- _Challenge_:
Starting at the first line of the listing below, repeat each line exactly until the line containing "S.camera = cam", which you include. Leave out pictures.

- _Data lines_:
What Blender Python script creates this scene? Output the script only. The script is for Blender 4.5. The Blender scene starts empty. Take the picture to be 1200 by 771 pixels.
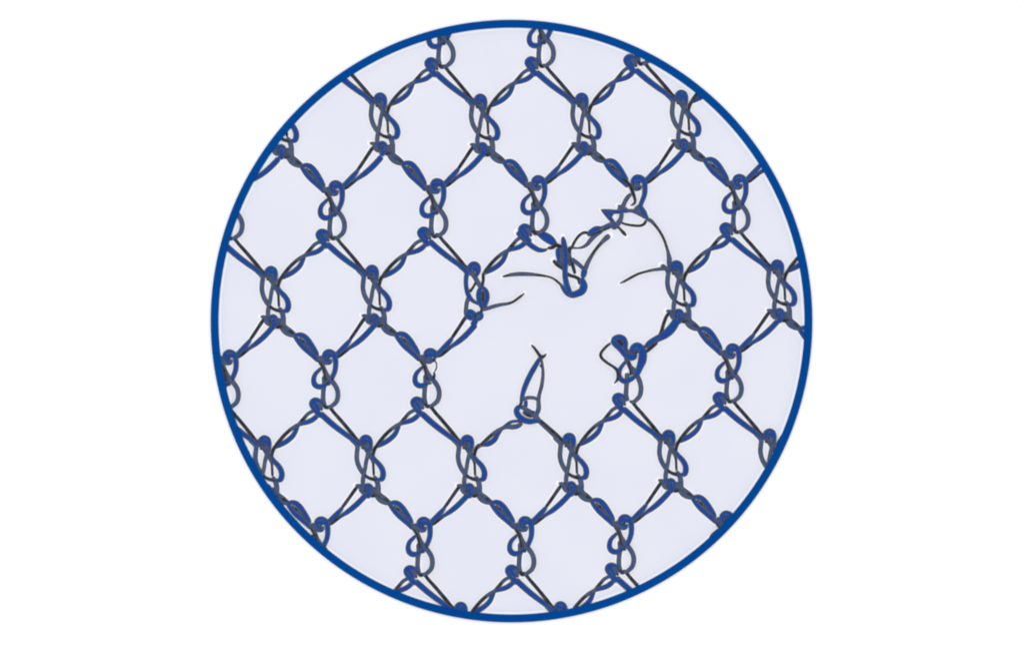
import bpy, math
import numpy as np
from mathutils import Matrix, Vector

# ------------------------------------------------------------------ camera, world, light, exposure
S = bpy.context.scene
C = S.collection
PX = 0.001                       # one picture unit = one millimetre
CX, CY = 600.0, 385.5            # middle of the picture in picture units

cam_d = bpy.data.cameras.new('camera')
cam = bpy.data.objects.new('camera', cam_d)
C.objects.link(cam)
CAM_H = 6.0
cam.location = (0, 0, CAM_H)
cam_d.sensor_fit = 'HORIZONTAL'
cam_d.sensor_width = 36.0
cam_d.lens = 36.0 * CAM_H / (1200.6 * PX)
cam_d.clip_start = 0.1
cam_d.clip_end = 100.0
S.camera = cam

W = bpy.data.worlds.new('World')
S.world = W
W.use_nodes = True
W.node_tree.nodes['Background'].inputs[0].default_value = (1.0, 1.0, 1.0, 1)
W.node_tree.nodes['Background'].inputs[1].default_value = 0.75

ld = bpy.data.lights.new('softbox_lamp', 'AREA')
ld.shape = 'DISK'
ld.size = 6.0
ld.energy = 386.0
lamp = bpy.data.objects.new('softbox_lamp', ld)
lamp.location = (-0.7, 1.0, 9.5)
lamp.rotation_euler = (Vector((0, 0, 0)) - Vector(lamp.location)).to_track_quat('-Z', 'Y').to_euler()
C.objects.link(lamp)

S.view_settings.view_transform = 'Standard'
S.view_settings.look = 'None'
S.view_settings.exposure = 0.0
S.view_settings.gamma = 1.0
S.view_settings.use_curve_mapping = False
S.cycles.filter_width = 2.1
S.cycles.max_bounces = 4
S.cycles.diffuse_bounces = 2


# ------------------------------------------------------------------ materials
def lin(c):
    return tuple(((v / 255) / 12.92) if v / 255 <= 0.04045 else (((v / 255) + 0.055) / 1.055) ** 2.4 for v in c)


def mat(name, rgb, rgb2=None, scale=60.0, k=1.0, rough=0.8, spec=0.05, detail=2.0):
    m = bpy.data.materials.new(name)
    m.use_nodes = True
    nt = m.node_tree
    b = nt.nodes['Principled BSDF']
    b.inputs['Roughness'].default_value = rough
    b.inputs['Specular IOR Level'].default_value = spec
    a = [v * k for v in lin(rgb)]
    if rgb2 is None:
        b.inputs['Base Color'].default_value = (*a, 1)
        return m
    c = [v * k for v in lin(rgb2)]
    geo = nt.nodes.new('ShaderNodeNewGeometry')
    noi = nt.nodes.new('ShaderNodeTexNoise')
    noi.inputs['Scale'].default_value = scale
    noi.inputs['Detail'].default_value = detail
    ramp = nt.nodes.new('ShaderNodeValToRGB')
    ramp.color_ramp.elements[0].position = 0.36
    ramp.color_ramp.elements[0].color = (*a, 1)
    ramp.color_ramp.elements[1].position = 0.64
    ramp.color_ramp.elements[1].color = (*c, 1)
    nt.links.new(geo.outputs['Position'], noi.inputs['Vector'])
    nt.links.new(noi.outputs['Fac'], ramp.inputs['Fac'])
    nt.links.new(ramp.outputs['Color'], b.inputs['Base Color'])
    return m


LK = 1 / 1.12
M_PAPER = mat('matt_white_paper', (253, 253, 253), (255, 255, 255), 3.0, 0.985)
M_FACE = mat('pale_lavender_print', (229, 231, 244), (231, 233, 245), 9.0, LK)
M_HALO = mat('white_halo', (251, 251, 254), None, k=0.93)  # colour of the added pale fringe that imitates image sharpening
M_RIM = mat('royal_blue_enamel', (0, 68, 144), (0, 72, 148), 7.0, LK, spec=0.02)
M_BLUE = mat('blue_thread', (20, 76, 152), (36, 66, 150), 130.0, LK)
M_SLATE = mat('slate_thread', (56, 82, 134), (80, 92, 120), 160.0, LK)
M_EDGE = mat('charcoal_thread_edge', (70, 76, 88), (90, 94, 102), 200.0, LK)
M_DARK = mat('black_thread', (30, 33, 42), (58, 62, 76), 230.0, LK)


# ------------------------------------------------------------------ helpers
def tag(o, label=None, cat=None, group=None, kind=None):
    if label: o['label'] = label
    if cat: o['category'] = cat
    if group: o['group'] = group
    if kind: o['kind'] = kind
    return o


RC = (599.4, 376.2)      # middle of the round panel
R_OUT, R_IN = 352.6, 343.4
CLIP = 347.5


def w2(p):
    return ((p[0] - CX) * PX, (CY - p[1]) * PX)


def resample(pts, ws, step=1.3):
    P = np.array(pts, float)
    n = len(P)
    if np.isscalar(ws): ws = [ws] * n
    if len(ws) != n:
        ws = np.interp(np.linspace(0, 1, n), np.linspace(0, 1, len(ws)), ws)
    Wd = np.array(ws, float)
    A = np.column_stack([P, Wd])
    E = np.vstack([2 * A[0] - A[1], A, 2 * A[-1] - A[-2]])
    out = []
    for i in range(n - 1):
        p0, p1, p2, p3 = E[i], E[i + 1], E[i + 2], E[i + 3]
        k = max(2, int(math.ceil(np.hypot(*(p2 - p1)[:2]) / step)))
        # centripetal-ish catmull-rom keeps tight loops round
        for j in range(k):
            t = j / k
            out.append(0.5 * ((2 * p1) + (-p0 + p2) * t + (2 * p0 - 5 * p1 + 4 * p2 - p3) * t * t + (-p0 + 3 * p1 - 3 * p2 + p3) * t ** 3))
    out.append(A[-1])
    return np.array(out)


CORE = {'b': M_BLUE, 's': M_SLATE, 'd': M_DARK}
MI = {'b': 1, 's': 2, 'd': 3}
HALO = []          # every strand as drawn, for the imitated sharpening halo on the panel
EDGE = 1.25        # width of the charcoal edging of a thread
FAT = 1.13         # drawn widths are a touch lean
TH = 0.4           # thickness of a thread


def strand_mesh(name, strands, clip=False):
    """strands: list of (points, widths, core, level); one mesh for all of them."""
    V, F, FM = [], [], []
    for (pts, ws, core, lev) in strands:
        A = resample(pts, ws)
        runs = [A]
        if clip:
            ok = np.hypot(A[:, 0] - RC[0], A[:, 1] - RC[1]) < CLIP
            runs, cur = [], []
            for a, o in zip(A, ok):
                if o: cur.append(a)
                elif cur:
                    runs.append(np.array(cur)); cur = []
            if cur: runs.append(np.array(cur))
        for A in runs:
            if len(A) < 3: continue
            n = len(A)
            d = np.gradient(A[:, :2], axis=0)
            d /= np.maximum(np.hypot(d[:, 0], d[:, 1]), 1e-6)[:, None]
            nrm = np.column_stack([-d[:, 1], d[:, 0]])
            base = len(V)
            for i in range(n):
                w = max(0.35, A[i, 2] * FAT)
                if i == 0 or i == n - 1: w *= 0.6
                elif i == 1 or i == n - 2: w *= 0.92
                e = min(EDGE, w * 0.55) if core != 'd' else w * 0.34
                z0 = 0.5 + lev * 0.36 + i * 0.002
                prof = [(-w, 0.0), (-w * 0.97, 0.35), (-(w - e), 0.68), (-(w - e) * 0.5, 0.95), (0, 1.05),
                        ((w - e) * 0.5, 0.95), ((w - e), 0.68), (w * 0.97, 0.35), (w, 0.0), (0, -0.25)]
                for (o, h) in prof:
                    x, y = w2((A[i, 0] + nrm[i, 0] * o, A[i, 1] + nrm[i, 1] * o))
                    V.append((x, y, (z0 + h * TH) * PX))
            K = 10
            mm = [0, 0, MI[core], MI[core], MI[core], MI[core], 0, 0, 0, 0]
            for i in range(n - 1):
                for j in range(K):
                    a = base + i * K + j
                    b = base + i * K + (j + 1) % K
                    F.append((a, b, b + K, a + K)); FM.append(mm[j])
            F.append(tuple(base + j for j in range(K))[::-1]); FM.append(mm[0])
            F.append(tuple(base + (n - 1) * K + j for j in range(K))); FM.append(mm[0])
    if not V: return None
    me = bpy.data.meshes.new(name)
    me.from_pydata(V, [], F)
    for m in (M_EDGE, M_BLUE, M_SLATE, M_DARK): me.materials.append(m)
    me.polygons.foreach_set('material_index', FM)
    me.polygons.foreach_set('use_smooth', [True] * len(F))
    me.update()
    return me


def add_obj(name, me, parent=None):
    o = bpy.data.objects.new(name, me)
    C.objects.link(o)
    if parent is not None: o.parent = parent
    return o


# ------------------------------------------------------------------ the setting
def plane(name, sx, sy, z, m):
    me = bpy.data.meshes.new(name)
    me.from_pydata([(-sx, -sy, z), (sx, -sy, z), (sx, sy, z), (-sx, sy, z)], [], [(0, 1, 2, 3)])
    me.materials.append(m)
    return add_obj(name, me)


tag(plane('white_background', 6, 6, 0.0, M_PAPER), kind='structure')

# ------------------------------------------------------------------ round panel with its blue rim
panel = bpy.data.objects.new('round_panel', None)
pcx, pcy = w2(RC)
panel.location = (pcx, pcy, 0)
C.objects.link(panel)
tag(panel, 'pale lavender round panel with a thin royal blue rim, behind the net', 'round panel')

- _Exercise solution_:
What Blender Python script creates this scene? Output the script only. The script is for Blender 4.5. The Blender scene starts empty. Take the picture to be 1200 by 771 pixels.
import bpy, math
import numpy as np
from mathutils import Matrix, Vector

# ------------------------------------------------------------------ camera, world, light, exposure
S = bpy.context.scene
C = S.collection
PX = 0.001                       # one picture unit = one millimetre
CX, CY = 600.0, 385.5            # middle of the picture in picture units

cam_d = bpy.data.cameras.new('camera')
cam = bpy.data.objects.new('camera', cam_d)
C.objects.link(cam)
CAM_H = 6.0
cam.location = (0, 0, CAM_H)
cam_d.sensor_fit = 'HORIZONTAL'
cam_d.sensor_width = 36.0
cam_d.lens = 36.0 * CAM_H / (1200.6 * PX)
cam_d.clip_start = 0.1
cam_d.clip_end = 100.0
S.camera = cam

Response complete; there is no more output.